Some productivity snippets

I’ve shown previously various iterations of this chart, real GDP per hour worked for New Zealand and Australia.

real GDP phw july 17

It isn’t exactly an encouraging picture for New Zealand.   Then again, it is also a bit surprising.  For all of New Zealand’s underperformance over the decades, we haven’t usually diverged that badly from Australia over such a short period (the last four years or so).

That chart is for the whole of each economy, and just uses a crude measure of total hours worked.  The ABS and SNZ also produce annual data –  with quite a lag – in which they look only at the more readily measureable market sector of the economy (from memory around 85 per cent of the economy) and also attempt to adjust for changing labour quality over time (eg improvements in education and thus, in principle, human capital).

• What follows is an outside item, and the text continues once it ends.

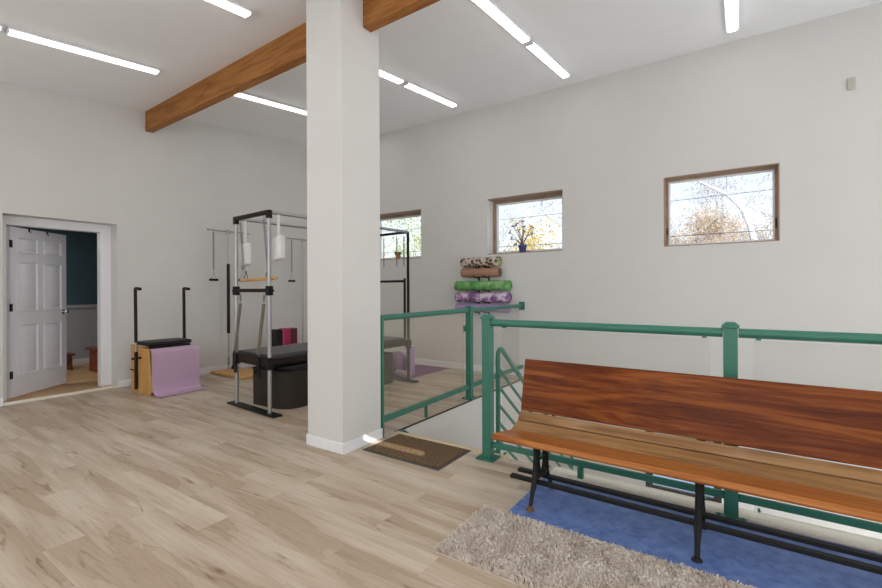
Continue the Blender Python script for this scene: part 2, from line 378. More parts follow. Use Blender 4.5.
# windows
def window(k, x0, x1, z0, z1, fm, y=YB, dep=.2, fw=.055):
    f = MB(); ya, yb = y+dep, y+dep+.06
    for a, b in (((x0, ya, z0), (x0+fw, yb, z1)), ((x1-fw, ya, z0), (x1, yb, z1)), ((x0+fw, ya, z0), (x1-fw, yb, z0+fw*.6)), ((x0+fw, ya, z1-fw), (x1-fw, yb, z1))): f.box(a, b)
    o = struct(f.build('window_%d' % k, fm, bevel=.003))
    MB().box((x0+fw-.006, ya+.025, z0+fw*.6-.006), (x1-fw+.006, ya+.031, z1-fw+.006)).build('pane', M['pane'], o)
    s = MB()
    g = fw*.45
    for a, b in (((x0+fw, ya+.008, z0+fw*.6), (x0+fw+g, ya+.05, z1-fw)), ((x1-fw-g, ya+.008, z0+fw*.6), (x1-fw, ya+.05, z1-fw)), ((x0+fw+g, ya+.008, z0+fw*.6), (x1-fw-g, ya+.05, z0+fw*.6+g)), ((x0+fw+g, ya+.008, z1-fw-g), (x1-fw-g, ya+.05, z1-fw))): s.box(a, b)
    s.build('sash', M['white'] if k < 4 else fm, o, bevel=.002)
    return o
for k, w in enumerate(W):
    o = window(k+1, *w, M['wframe'], **(dict(dep=.12, fw=.038) if k == 2 else {}))
    dp = .12 if k == 2 else .20
    # wooden stool board at the sill and lining of the head
    MB().box((w[0], YB+.002, w[2]-.0), (w[1], YB+dp, w[2]+.012)).build('sill', M['wframe'], o, bevel=.002)
    MB().box((w[0], YB+.002, w[3]-.012), (w[1], YB+dp, w[3])).build('head_lining', M['wframe'], o, bevel=.002)
    if k == 2:
        MB().box((w[1]-.012, YB+.002, w[2]+.012), (w[1], YB+dp, w[3]-.012)).build('jamb_lining', M['wframe'], o)
        MB().box((w[0], YB+.002, w[2]+.012), (w[0]+.012, YB+dp, w[3]-.012)).build('jamb_lining', M['wframe'], o)
        lt = MB().box((w[1]-.035, YB+dp-.015, w[2]+.16), (w[1]-.02, YB+dp, w[2]+.27)); lt.build('latch', M['blackm'], o, bevel=.003)
        lt = MB().box((w[0]+.02, YB+dp-.015, w[2]+.16), (w[0]+.033, YB+dp, w[2]+.24)); lt.build('latch', M['umber'], o, bevel=.003)
o = window(4, *LW, M['dframe'], dep=.02, fw=.055)
MB().box((-.46, YB+.02, LW[2]+.045), (-.40, YB+.08, LW[3]-.075)).build('mullion', M['dframe'], o)

# door recess: casing, threshold, door leaf, next room
JX = XL - .22
cs = MB(); cx0, cx1 = JX, JX+.02
cs.box((cx0, DY0, .0), (cx1, 1.452, DZ)); cs.box((cx0, 2.375, 0), (cx1, DY1, DZ)); cs.box((cx0, 1.452, 2.085), (cx1, 2.375, DZ))
cs.box((JX-.10, 1.437, 0), (JX, 1.452, 2.10)); cs.box((JX-.10, 2.375, 0), (JX, 2.39, 2.10)); cs.box((JX-.10, 1.452, 2.085), (JX, 2.375, 2.10))
struct(cs.build('trim_5', M['white'], bevel=.004))
struct(MB().box((XL-.215, DY0, 0), (XL-.02, DY1, .018)).build('trim_6', M['oak']))
struct(MB().box((XL-.035, DY0+.002, 0), (XL+.015, DY1-.002, .034)).build('trim_7', M['cream'], bevel=.008))
R2 = -9.58
struct(MB().box((R2, -.6, -.1), (JX, 4.6, .018)).build('floor_adjoining', M['oak']))
struct(MB().box((R2, -.6, 2.5), (JX, 4.6, 2.6)).build('ceiling_adjoining', M['ceil']))
struct(MB().box((R2-.1, -.6, 1.03), (R2, 4.6, 2.5)).build('wall_adjoining_back', M['teal']))
w2 = struct(MB().box((R2-.1, -.6, 0), (R2+.008, 4.6, 1.03)).build('trim_8', M['wains']))
struct(MB().box((R2, -.6, 1.0), (R2+.03, 4.6, 1.06)).build('trim_9', M['wains'], bevel=.006))
struct(MB().box((R2, -.6, .018), (R2+.022, 4.6, .12)).build('baseboard_adjoining', M['white'], bevel=.004))
struct(MB().box((R2, -.7, 0), (JX, -.6, 2.5)).build('wall_adjoining_near', M['teal']))
struct(MB().box((R2, 4.6, 0), (JX, 4.7, 2.5)).build('wall_adjoining_far', M['teal']))
jb = MB()
for y0, y1, z0 in ((-.6, 1.437, 0), (1.437, 2.39, 2.10), (2.39, 4.6, 0)): jb.box((JX-.10, y0, z0+.018 if z0 == 0 else z0), (JX-.001, y1, 2.5))
struct(jb.build('wall_adjoining_inner', M['wains']))

def door_leaf():
    w, hh, th = .882, 2.03, .04
    root = bpy.data.objects.new('door_1', None); COL.objects.link(root); struct(root)
    mb = MB(); mb.box((0, -th, 0), (w, 0, hh))
    root.location = (JX-.035, 1.464, .04)
    leafo = mb.build('leaf', M['door'], root)
    st = .105; pw = (w - 3*st) / 2
    pan = MB()
    for x0 in (st, 2*st + pw):
        for z0, z1 in ((.25, .85), (1.02, 1.62), (1.73, 1.91)):
            for side, y in ((-1, -th), (1, 0)):
                # raised panel with a sunk moulding: four sloped facets around a field
                g = .022; d = .010 * (-side)
                o4 = [(x0, z0), (x0+pw, z0), (x0+pw, z1), (x0, z1)]; i4 = [(x0+g, z0+g), (x0+pw-g, z0+g), (x0+pw-g, z1-g), (x0+g, z1-g)]
                j4 = [(x0+2.2*g, z0+2.2*g), (x0+pw-2.2*g, z0+2.2*g), (x0+pw-2.2*g, z1-2.2*g), (x0+2.2*g, z1-2.2*g)]
                e = .014 * side
                v = [(a, y+side*.0005+e, b) for a, b in o4] + [(a, y+side*.0005, b) for a, b in i4] + [(a, y+side*.013, b) for a, b in j4]
                f = [(i, (i+1) % 4, (i+1) % 4 + 4, i+4) for i in range(4)] + [(i+4, (i+1) % 4 + 4, (i+1) % 4 + 8, i+8) for i in range(4)] + [(8, 9, 10, 11)]
                v2 = [(a, y-side*.004, b) for a, b in o4]; v += v2; f += [(i, (i+1) % 4, (i+1) % 4 + 12, i+12) for i in range(4)] + [(12,13,14,15)]
                pan.add(v, f)
    pan.build('panel_moulding', M['door'], leafo)
    kn = MB()
    for sd in (-1, 1):
        Mx = Matrix.Rotation(PI/2 * (1 if sd < 0 else -1), 4, 'X')
        kn.lathe([(.032, 0), (.032, .006), (.012, .01), (.011, .03), (.025, .038), (.030, .052), (.022, .064), (.0, .067)], (w-.065, 0 if sd > 0 else -th, .98), 16, Mx)
    kn.build('door_knob', M['chrome'], root)
    for z in (.22, 1.02, 1.78):
        hg = MB(); hg.lathe([(.009, z), (.009, z+.09)], (-.006, -th-.006, 0), 10); hg.box((0, -th-.003, z), (.03, -th, z+.09)); hg.build('hinge', M['blackm'], root)
    for x in (.27, .55):
        hk = MB(); hk.box((x-.012, -th-.003, hh-.03), (x+.012, -th, hh+.003)); hk.box((x-.012, -th-.003, hh), (x+.012, .003, hh+.003)); hk.tube([(x, -th-.004, hh-.03), (x, -th-.018, hh-.042), (x, -th-.024, hh-.028)], .005, 6)
        hk.build('over_door_hook', M['blackm'], root)
    root.rotation_euler = (0, 0, math.radians(129.25))
    return root
door_leaf()
# furniture in the next room
t = thing('low_bench', 'low dark cherry wooden bench with open shelf beside the grey wainscot, seen through the doorway', 'bench', (-8.50, 2.965, .018), 0)
MB().box((-.24, -.27, .34), (.24, .27, .375)).build('top', M['mahog'], t, bevel=.008)
for y in (-.23, .20): MB().prism([(-.20, 0), (.20, 0), (.16, .34), (-.16, .34)], y+.03, 'y', y).build('side_panel', M['mahog'], t, bevel=.004)
MB().box((-.15, -.20, .12), (.15, .20, .145)).build('shelf', M['mahog'], t)
t = thing('wooden_stool', 'small red-brown wooden stool behind the edge of the open white door', 'stool', (-9.12, 2.47, .018))
MB().box((-.16, -.17, .235), (.16, .17, .265)).build('top', M['mahog'], t, bevel=.006)
for y in (-.14, .11): MB().prism([(-.14, 0), (.14, 0), (.11, .235), (-.11, .235)], y+.03, 'y', y).build('side_panel', M['mahog'], t, bevel=.004)
MB().box((-.10, -.11, .09), (.10, .11, .115)).build('stretcher', M['mahog'], t)

# ------------------------------------------------------------------ ceiling strip lights
def strip_light(x, y0, y1, label):
    sl = math.atan(.106); c = (y0+y1)/2; kk = 1 - .043/(CZ(c)-1.3); x *= kk; y0 *= kk; y1 *= kk; c *= kk; ln = (y1-y0)/math.cos(sl)
    t = thing('strip_light', label, 'ceiling light', (x, c, CZ(c)), 0, 'ceiling strip lights')
    t.rotation_euler = (sl, 0, 0)
    MB().box((-.062, -ln/2, -.024), (.062, ln/2, -.001)).build('housing', M['white'], t, bevel=.003)
    poly = [(-.046, -.024), (-.042, -.038), (-.03, -.044), (.03, -.044), (.042, -.038), (.046, -.024)]
    MB().prism(poly, ln/2-.012, 'y', -ln/2+.012).build('diffuser', M['lamp'], t)
    for s in (-1, 1): MB().box((-.05, s*(ln/2-.006)-.006, -.046), (.05, s*(ln/2-.006)+.006, -.024)).build('end_cap', M['white'], t, bevel=.003)
strip_light(-5.48, -.20, 1.085, 'white strip light cut off by the left edge of the photo, above the door')
strip_light(-5.48, 1.12, 2.375, 'long lit white strip light in the upper left corner, in front of the wooden beam')
strip_light(-5.48, 3.28, 4.53, 'lit strip light running out from behind the wooden beam left of the pillar')
strip_light(-3.66, 1.10, 2.338, 'lit strip light at the top edge just left of the pillar')
strip_light(-3.66, 3.27, 4.495, 'short looking lit strip light against the right edge of the pillar')
strip_light(-3.66, 4.58, 5.80, 'lit strip light ending near the wall above the rolled mats')
strip_light(-1.935, 3.30, 4.525, 'lit strip light at the top edge right of the beam end, nearer of its pair')
strip_light(-1.935, 4.61, 5.86, 'lit strip light pointing at the wall above the middle window, farther of its pair')
strip_light(-.07, 4.61, 5.86, 'lit strip light at the top edge above the right window')
def lamp(name, loc, sx, sy, e, rot=(0,0,0), c=(1, .985, .965)):
    L = bpy.data.lights.new(name, 'AREA'); L.shape = 'RECTANGLE'; L.size = sx; L.size_y = sy; L.energy = e; L.color = c
    o = bpy.data.objects.new(name, L); COL.objects.link(o); o.location = loc; o.rotation_euler = rot; return o
E1 = LAMP * PI * .11 * 1.23      # watts of one strip
sl = math.atan(.106)
for x, ys in ((-5.48, (-1.0, 5.2)), (-3.62, (-1.0, .4)), (-1.9, (-1.0, .4, 1.73)), (-.07, (-1.0, .4, 1.73, 3.9)), (1.8, (-1.0, .4, 1.73, 3.9, 5.2))):
    for y in ys: lamp('strip_lamp', (x, y, CZ(y)-.06), .11, 1.23, E1, (sl, 0, 0))
for i, (x0, x1, z0, z1) in enumerate(FW):
    window(5+i, x0, x1, z0, z1, M['wframe'], y=YF-.13, dep=.06)  # unseen window frames added around the fill panels
    bo = MB().box((x0-.03, YF+.004, z0-.03), (x1+.03, YF+.010, z1+.03)).build('roller_blind', M['blind'])  # added emissive panel, fills the room with light and blocks the sun
    bo.parent = bpy.data.objects['window_%d' % (5+i)]
lamp('window_daylight', (XR-.01, 4.4, 1.9), 2.6, 2.0, FILL*3.2, (PI/2, 0, PI/2), (.93, .97, 1))  # added fill lamp for the back of the room; no window here
lamp('window_daylight', (XR-.01, .6, 1.75), 2.8, 1.6, FILL*4.5, (PI/2, 0, PI/2), (.93, .97, 1))  # second added fill lamp on the solid right wall
lamp('adjoining_room_lamp', (-8.2, 1.0, 2.46), .5, .5, 34, c=(1, .93, .85))  # unseen lamp added to brighten the next room
lamp('lower_room_lamp', (1.6, 4.6, -.35), 1.2, 2.0, 75)  # unseen lamp added for light bouncing up out of the stairwell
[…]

Here is that chart for labour productivity, indexed to 1000 in 1997/98, the first year for which the data are available for both countries.

market sector LP

The picture is much the same –  a new large gap has opened, in Australia’s favour, in the last few years.

Presumably part of those measured productivity gains in Australia reflects the massive private sector investment boom in the minerals and energy sectors that peaked back in 2011/12.

But out of curiosity I wondered how Australia had done recently relative to other advanced economies.    Using annual data from the OECD, percentage total growth in real GDP per hour worked over the five years 2011 to 2016 had been as follows:

Australia                                  5.3%

OECD Total                              6.3%   (and OECD median country, 5.7%)

G7                                              5.5%

EU                                              4.3%

Even the euro-area as a whole (2.5 per cent) just beat out New Zealand (2.3 per cent).     In that light, Australia’s relatively strong productivity performance didn’t look so anomalous at all.

Over that five year period, these are the OECD countries that managed more than 10 per cent productivity growth:   Estonia, Hungary, Korea, Latvia, Poland, Slovakia, and Turkey.    In fact every single one of the emerging OECD countries (the former eastern bloc countries and Korea) –  all with lower initial levels of productivity than New Zealand – managed stronger productivity growth than New Zealand did.   All but Slovenia had faster productivity growth than Australia.    That is what convergence –  supposedly the goal for New Zealand –  is supposed to look like.

Of course, several of these emerging countries had had a much worse experience –  even on productivity, which often isn’t very cyclical –  than New Zealand over the crisis/recession period around 2008/09.   But even if one looks at, say, the last decade as a whole, they are mostly catching up (often quite rapidly) and we are not.  In fact, relative to Australia –  typical closest comparator, and the place where so much of the New Zealand diaspora dwells –  we are getting further behind.

I ran a chart a few weeks ago about how low investment has been in New Zealand.  As I noted of business investment it “is now smaller as a share of GDP than in every single quarter from 1992 to 2008.   And this even though our population growth rate has accelerated strongly, to the fastest rate experienced since the early 1970s.”

Of course, an important story out of Australia is how business investment has fallen back since the peak of the mining investment boom.   Here is the business investment proxy (total investment less general government investment less residential investment) for the two countries.

bus investment aus and NZ

Business investment in Australia, as a share of GDP, has fallen very dramatically over the last few years.   But it was a very big boom –  we had nothing of the sort in New Zealand.  And even at current levels, Australia’s busines investment still materially exceeds the share of GDP devoted to business investment in New Zealand.  In fact, the gap between the two lines isn’t that dissimilar to the typical gaps that prevailed before the mining investment boom got underway in the mid 2000s.

Then again, over the last 25 years Australia’s population growth has averaged a little faster than New Zealand’s.   All else equal, faster population would generally require a larger share of current GDP to be devoted to business investment just to maintain the average quantity of capital per worker.

But here is the chart of the two countries’ population growth rates

popn growth aus and nz

Australia’s current population growth rate (1.5 per cent) isn’t much above the 25 year average (1.3 per cent). In New Zealand, the average population growth rate over the last 25 years has been 1.2 per cent, but in the last 12 months the population has increased by 2.1 per cent.     We have lots (and lots) more people, but firms presumably have not been finding it profitable to increase investment (on average across the whole economy), in ways that might suggest some possibility of the sort of productivity growth that might finally allow New Zealand to join the club of fast-growing countries, catching up to the wealthier countries in the OECD.

Not that our politicians give any sense of being worried.  An ill-governed place like Turkey –  not richer or more productive than New Zealand in our entire modern history –  might shortly go past us.   Countries that labour under communist regimes thirty years ago might go past us.  But none of our leaders seems to care. None of our parties has a platform that suggests they care, let alone offering a programme that might make a real difference.